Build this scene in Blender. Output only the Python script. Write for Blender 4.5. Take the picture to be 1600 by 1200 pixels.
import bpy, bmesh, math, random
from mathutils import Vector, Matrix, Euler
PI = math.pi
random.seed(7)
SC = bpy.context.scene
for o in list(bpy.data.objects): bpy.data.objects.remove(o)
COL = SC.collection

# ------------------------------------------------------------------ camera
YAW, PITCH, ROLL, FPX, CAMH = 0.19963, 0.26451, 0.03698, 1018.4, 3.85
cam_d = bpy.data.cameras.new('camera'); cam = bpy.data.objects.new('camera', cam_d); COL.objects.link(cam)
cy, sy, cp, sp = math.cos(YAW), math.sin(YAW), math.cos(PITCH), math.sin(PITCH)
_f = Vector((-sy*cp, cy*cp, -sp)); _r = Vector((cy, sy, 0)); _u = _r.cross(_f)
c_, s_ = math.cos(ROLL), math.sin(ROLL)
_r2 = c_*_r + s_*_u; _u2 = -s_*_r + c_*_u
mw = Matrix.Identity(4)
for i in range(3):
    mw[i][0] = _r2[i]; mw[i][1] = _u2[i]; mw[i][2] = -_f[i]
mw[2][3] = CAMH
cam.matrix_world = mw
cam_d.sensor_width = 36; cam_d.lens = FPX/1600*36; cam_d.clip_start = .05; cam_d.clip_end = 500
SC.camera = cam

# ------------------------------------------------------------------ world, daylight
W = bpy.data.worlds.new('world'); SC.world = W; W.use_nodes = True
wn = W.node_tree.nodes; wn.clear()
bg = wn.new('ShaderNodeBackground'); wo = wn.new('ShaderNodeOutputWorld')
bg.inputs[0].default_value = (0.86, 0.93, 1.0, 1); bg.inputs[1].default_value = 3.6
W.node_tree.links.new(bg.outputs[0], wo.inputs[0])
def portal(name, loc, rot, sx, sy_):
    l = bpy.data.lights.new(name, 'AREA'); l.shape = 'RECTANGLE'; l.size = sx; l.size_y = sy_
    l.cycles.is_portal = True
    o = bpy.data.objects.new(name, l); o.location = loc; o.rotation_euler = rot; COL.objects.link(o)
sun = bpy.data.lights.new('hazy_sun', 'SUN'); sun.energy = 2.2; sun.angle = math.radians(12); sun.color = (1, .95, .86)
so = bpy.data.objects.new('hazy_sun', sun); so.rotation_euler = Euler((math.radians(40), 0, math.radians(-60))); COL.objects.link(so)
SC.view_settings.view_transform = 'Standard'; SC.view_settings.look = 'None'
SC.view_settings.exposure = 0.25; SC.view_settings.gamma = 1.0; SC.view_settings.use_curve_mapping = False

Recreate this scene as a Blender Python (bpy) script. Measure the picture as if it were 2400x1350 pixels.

* * * * * * *

## [EXERCISE]
Exactly repeat the lines above, from the opening line through the one with "COL = SC.collection", and include nothing else.

## [THE RESPONSE]
Build this scene in Blender. Output only the Python script. Write for Blender 4.5. Take the picture to be 1600 by 1200 pixels.
import bpy, bmesh, math, random
from mathutils import Vector, Matrix, Euler
PI = math.pi
random.seed(7)
SC = bpy.context.scene
for o in list(bpy.data.objects): bpy.data.objects.remove(o)
COL = SC.collection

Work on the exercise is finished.